There are still steel springs and fixed dampers, though the Magnaride variable system is optional, but if anything, the R8 feels to tread more softly than its predecessor.

Stippler agreed, suggesting that suppleness was one of the keys to the R8’s ability to absorb mid-corner hits without wobbling the body disconcertingly.

“We worked very hard on making the car still give its best grip and feel when it was being pushed over bumps, especially at the front end,” he said.

To get there, the R8 now carries a touch more front wheel travel and stiffer suspension bushes, while the rebound damping is softer.

Stippler is busy at the wheel and he soon admits it’s an unnecessary busy.

“I’m throwing it around a lot more than you need to because I want you to see how easy it is past the limits,” he chuckled.

“This isn’t the fastest way, but that’s not the point, is it?”

With that, he brakes deep for a hairpin, turns the wheel harder than the electro-mechanical steering system really needs and steps back, urgently, on the throttle.

The tail gently breaks away, which it told even the passenger it was about to do, and Stippler lets a lurid, bellowing slide get bigger and bigger, wider and wider, with more and more lock until he flicks the wheel and straightens up again.
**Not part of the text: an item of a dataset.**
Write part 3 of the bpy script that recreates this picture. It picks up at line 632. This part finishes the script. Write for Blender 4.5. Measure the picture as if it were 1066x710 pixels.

To him, no harder than putting on sunglasses.

To the R8, too.

Then it screams past its power peak to the 8500rpm limiter, Stippler pulls the upshift paddle and it cracks vocally even as the seven-speed dual-clutch unit whips seamlessly into fourth gear. And fifth and then the straight is gone and he’s having to balance the car on its limit through a high-speed sweeper. At this speed, the old car’s rubber would have been spinning pointlessly on the grass. Not anymore.

The new electro-hydraulic centre diff, Stippler claims, has a big part to play here, able to shuffle 100 percent of the power from the front to the rear and back again in an instant. It means that throttle inputs have acquired a new delicacy and the car reacts to them electrically, especially if they’re being tickled in and out to balance a chassis that’s teetering on its edges of adherence.

When it’s being cranked hard, the V10 is still an incandescent piece of engineering, urgent and crisp, full of induction roar, throttle-body chirps and a series of timbre changes so lurid they leave burn marks in the brain.

It’s incredibly smooth and sophisticated, which seems at odds with its gruff-sounding aggression,

There’s a pair of terrifically grippy new seats (though, sadly, we never got to test the driver’s perch in anger, we can vouch for the passenger seat). But they’re the just about the least impressive thing about the cabin.

The old multimedia and nav-screen has, like the TT, been absorbed into the instrument cluster along with anything else you might be inclined to use for speed, practicality or entertainment.

If that’s not enough, it has a perch behind the seats that takes up to 120 litres of luggage and you can squeeze another 104 litres in the nose.

Audi has always pitched the R8 as the supercar you can drive everyday. Now, more than ever, that’s how it feels.

Just make sure that some of those every days are spent like this, on a racetrack.